As duas campanhas hoje no ar, no final, são para recuperar antigos leitores. Os novos, esses não existirão. Os grandes jornais não aproveitaram a ascenção da classe baixa ao consumo pós-real e pré-sal. É o ex-leitor, então, o convidado a um raciocínio torto. O que se vê, em boa medida, é a alardeada falta de rumo dos jornais impressos.

O valor do conhecimento
A velha e boa assinatura, supostamente garantia da ligação de credibilidade e hábito do jornal com seus leitores, é a motivação da campanha do Estadão.  Sem entrar no mérito do truque barato da promoção – compre cinco e leve seis – travestido de opção consciente, o mote dos anúncios, portentoso como se pretende o anunciante, divaga sobre o “valor do conhecimento”.

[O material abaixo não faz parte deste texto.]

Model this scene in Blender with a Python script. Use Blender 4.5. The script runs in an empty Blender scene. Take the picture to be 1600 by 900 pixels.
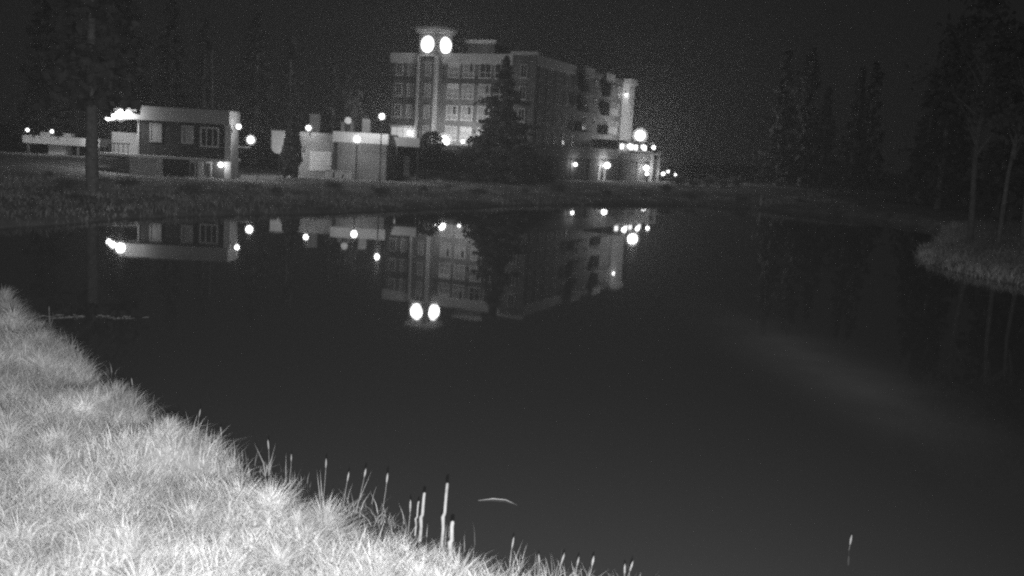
import bpy, math, random
import numpy as np
from mathutils import Matrix, Vector
S = bpy.context.scene
COL = S.collection
random.seed(4)
RNG = np.random.default_rng(7)
R = math.radians

# ------------------------------------------------------------------ camera
CAM_H = 4.8
cd = bpy.data.cameras.new('camera'); cam = bpy.data.objects.new('camera', cd); COL.objects.link(cam)
cd.sensor_width = 36.0; cd.lens = 1500 / 1600 * 36; cd.clip_end = 3000; cd.clip_start = 0.05
cd.dof.use_dof = True; cd.dof.focus_distance = 18; cd.dof.aperture_fstop = 0.85
cam.matrix_world = Matrix.Translation((0, 0, CAM_H)) @ Matrix.Rotation(R(90 - 8.18), 4, 'X') @ Matrix.Rotation(R(3.2), 4, 'Z')
S.camera = cam
# ------------------------------------------------------------------ night sky
SKY = 0.009
w = bpy.data.worlds.new('World'); S.world = w; w.use_nodes = True
bg = w.node_tree.nodes['Background']; bg.inputs[0].default_value = (1, 1, 1, 1); bg.inputs[1].default_value = SKY
# ------------------------------------------------------------------ the camera mast's infrared floodlight
IR_POWER = 16500
ld = bpy.data.lights.new('infrared_floodlight', 'SPOT'); lo = bpy.data.objects.new('infrared_floodlight', ld); COL.objects.link(lo)
ld.energy = IR_POWER; ld.spot_size = R(116); ld.spot_blend = 1.0; ld.shadow_soft_size = 0.06
lo.location = (0.02, -0.3, 4.34)
lo.rotation_euler = (Vector((-1.6, 12.0, 0.0)) - lo.location).to_track_quat('-Z', 'Y').to_euler()
# ------------------------------------------------------------------ exposure
S.view_settings.view_transform = 'Standard'; S.view_settings.look = 'None'
S.view_settings.exposure = 0; S.view_settings.gamma = 1
S.cycles.use_denoising = False
S.cycles.filter_width = 2.1
S.cycles.volume_bounces = 0
S.cycles.max_bounces = 6
S.cycles.sample_clamp_indirect = 0.5
S.cycles.sample_clamp_direct = 2.5
HAZE = 0.0012

# ================================================================== helpers
def nz(t): return t.nodes
def mat(name, v, rough=0.85, var=0.25, scale=3.0, spec=0.3, bump=0.0, attr=None, metal=0.0):
    m = bpy.data.materials.new(name); m.use_nodes = True
    t = m.node_tree; b = t.nodes['Principled BSDF']
    b.inputs['Roughness'].default_value = rough; b.inputs['Metallic'].default_value = metal
    b.inputs['Specular IOR Level'].default_value = spec
    tc = t.nodes.new('ShaderNodeTexCoord'); n = t.nodes.new('ShaderNodeTexNoise')
    n.inputs['Scale'].default_value = scale; n.inputs['Detail'].default_value = 5
    t.links.new(tc.outputs['Object'], n.inputs['Vector'])
    mr = t.nodes.new('ShaderNodeMapRange')
    mr.inputs['From Min'].default_value = 0.25; mr.inputs['From Max'].default_value = 0.75
    mr.inputs['To Min'].default_value = v * (1 - var); mr.inputs['To Max'].default_value = v * (1 + var)
    t.links.new(n.outputs['Fac'], mr.inputs['Value'])
    src = mr.outputs['Result']
    if attr:
        a = t.nodes.new('ShaderNodeAttribute'); a.attribute_name = attr
        mu = t.nodes.new('ShaderNodeMath'); mu.operation = 'MULTIPLY'
        t.links.new(src, mu.inputs[0]); t.links.new(a.outputs['Fac'], mu.inputs[1]); src = mu.outputs[0]
    cc = t.nodes.new('ShaderNodeCombineColor')
    for k in range(3): t.links.new(src, cc.inputs[k])
    t.links.new(cc.outputs[0], b.inputs['Base Color'])
    if bump:
        bp = t.nodes.new('ShaderNodeBump'); bp.inputs['Strength'].default_value = bump
        t.links.new(n.outputs['Fac'], bp.inputs['Height']); t.links.new(bp.outputs[0], b.inputs['Normal'])
    return m
def leafy(m, k=.5):
    t = m.node_tree; b = t.nodes['Principled BSDF']; out = [n for n in t.nodes if n.type == 'OUTPUT_MATERIAL'][0]
    tr = t.nodes.new('ShaderNodeBsdfTranslucent'); mx = t.nodes.new('ShaderNodeMixShader'); mx.inputs[0].default_value = k
    t.links.new(b.inputs['Base Color'].links[0].from_socket, tr.inputs['Color'])
    t.links.new(b.outputs[0], mx.inputs[1]); t.links.new(tr.outputs[0], mx.inputs[2]); t.links.new(mx.outputs[0], out.inputs['Surface'])
    return m
def glow(name, s):
    m = bpy.data.materials.new(name); m.use_nodes = True
    b = m.node_tree.nodes['Principled BSDF']
    b.inputs['Base Color'].default_value = (.8, .8, .8, 1)
    b.inputs['Emission Color'].default_value = (1, 1, 1, 1); b.inputs['Emission Strength'].default_value = s
    return m

class MB:
    """collects boxes, tubes and spheres in world coordinates (or in a turned frame), builds ONE mesh"""
    def __init__(s, O=(0, 0, 0), u=(1, 0), v=(0, 1)):
        s.V = []; s.F = []; s.O = O; s.u = u; s.v = v; s.smooth = []
    def p(s, a, b, c):
        return (s.O[0] + a * s.u[0] + b * s.v[0], s.O[1] + a * s.u[1] + b * s.v[1], s.O[2] + c)
    def box(s, a0, a1, b0, b1, c0, c1):
        i = len(s.V)
        for c in (c0, c1):
            for a, b in ((a0, b0), (a1, b0), (a1, b1), (a0, b1)): s.V.append(s.p(a, b, c))
        for f in ((3, 2, 1, 0), (4, 5, 6, 7), (0, 1, 5, 4), (1, 2, 6, 5), (2, 3, 7, 6), (3, 0, 4, 7)):
            s.F.append(tuple(i + k for k in f)); s.smooth.append(False)
        return s
    def prism(s, pts, z0, z1, taper=None):
        i = len(s.V); n = len(pts); top = taper or pts
        for q in pts: s.V.append(s.p(q[0], q[1], z0))
        for q in top: s.V.append(s.p(q[0], q[1], z1))
        s.F.append(tuple(i + k for k in reversed(range(n)))); s.F.append(tuple(i + n + k for k in range(n)))
        for k in range(n): s.F.append((i + k, i + (k + 1) % n, i + n + (k + 1) % n, i + n + k))
        s.smooth += [False] * (n + 2)
        return s
    def tube(s, pts, rad, seg=8, cap=True):
        pts = [Vector(p) for p in pts]; i = len(s.V)
        if not hasattr(rad, '__len__'): rad = [rad] * len(pts)
        for k, p in enumerate(pts):
            d = (pts[min(k + 1, len(pts) - 1)] - pts[max(k - 1, 0)]).normalized()
            a = d.cross(Vector((0.13, 1, 0.07))).normalized() if abs(d.y) < .9 else d.cross(Vector((1, .1, 0))).normalized()
            b = d.cross(a)
            for j in range(seg):
                t = 2 * math.pi * j / seg
                q = p + (a * math.cos(t) + b * math.sin(t)) * rad[k]
                s.V.append(s.p(*q))
        for k in range(len(pts) - 1):
            for j in range(seg):
                s.F.append((i + k * seg + j, i + k * seg + (j + 1) % seg, i + (k + 1) * seg + (j + 1) % seg, i + (k + 1) * seg + j)); s.smooth.append(True)
        if cap:
            s.F.append(tuple(i + j for j in range(seg))); s.F.append(tuple(i + (len(pts) - 1) * seg + j for j in reversed(range(seg)))); s.smooth += [False] * 2
        return s
    def ball(s, c, r, seg=14, rings=8, sz=1.0):
        i = len(s.V); c = Vector(c)
        s.V.append(s.p(c.x, c.y, c.z + r * sz))
        for k in range(1, rings):
            t = math.pi * k / rings
            for j in range(seg):
                f = 2 * math.pi * j / seg
                s.V.append(s.p(c.x + r * math.sin(t) * math.cos(f), c.y + r * math.sin(t) * math.sin(f), c.z + r * sz * math.cos(t)))
        s.V.append(s.p(c.x, c.y, c.z - r * sz)); e = len(s.V) - 1
        for j in range(seg):
            s.F.append((i, i + 1 + j, i + 1 + (j + 1) % seg)); s.smooth.append(True)
            for k in range(rings - 2):
                a = i + 1 + k * seg
                s.F.append((a + j, a + seg + j, a + seg + (j + 1) % seg, a + (j + 1) % seg)); s.smooth.append(True)
            a = i + 1 + (rings - 2) * seg
            s.F.append((e, a + (j + 1) % seg, a + j)); s.smooth.append(True)
        return s
    def mesh(s, name, m, off=(0, 0, 0)):
        me = bpy.data.meshes.new(name)
        me.from_pydata([(v[0] - off[0], v[1] - off[1], v[2] - off[2]) for v in s.V], [], s.F)
        me.polygons.foreach_set('use_smooth', s.smooth); me.materials.append(m); me.update()
        return me
    def build(s, name, m, parent=None):
        off = root_loc(parent) if parent else (0, 0, 0)
        return link(name, s.mesh(name, m, off), parent)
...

Vá lá. No mundo onde a informação flui gratuitamente e assinar jornais passa a ser cousa de outrora, a pergunta em si é pertinente. Informação não é conhecimento como reverberava o grande Frank Zappa. Tampouco são os jornais. Qualquer que seja o resultado prático da campanha, não é sustentável porque repete um dos erros que levaram a queda de vendas dos jornais. O maior dos equivocos é a compreensão errada de um problema. Tentar um truque velho – a promoção do primeiro mês grátis – com uma roupagem, digamos, de seriedade, chega a ser tosco. O leitor XXI, cheio de opções, é menos afeito a ser levado no bico.

Toca Raul
A Folha coloca na boca de seus principais articulistas uma velha canção de Raul. Eu sou a mosca que pousou na sua sopa. Quer significar que o jornal incomoda, talvez pela independência, talvez os poderosos. Talvez. Anúncio não vem com bula. Se é essa a intenção, a força negativa da mensagem, a imagem de uma mosca circulando, talvez, fezes e pousando na sua sopa, confunde e constrange o leitor amigo. De certo modo, a Folha está reafirmando a inutilidade de uma assinatura de jornal, diretamente proporcional a irritação que seus articulistas repetitivos causa nos leitores.

Raul era divertido e polemista. Queria zunir seu rock baiano no ouvido, sei lá, da ditadura, branda para alguns. A Folha que zunir na cabeça de quem?

Moscas unidas jamais serão vencidas
Uma recente pesquisa – não me recordo onde a vi – apontou uma tendência entre leitores de blogues e fóruns de notícia, a procurar informações dentro de um mesmo perfil ideológico. Se num primeiro momento a profusão de visões oferecidas na rede, onde há de tudo para todos, sugeria uma balanceamento do bias, o conforto prometido pela ausência de conflito de opiniões parece prevalecer. Será esse um comportamento demasiado humano? Ou demasiado mosca.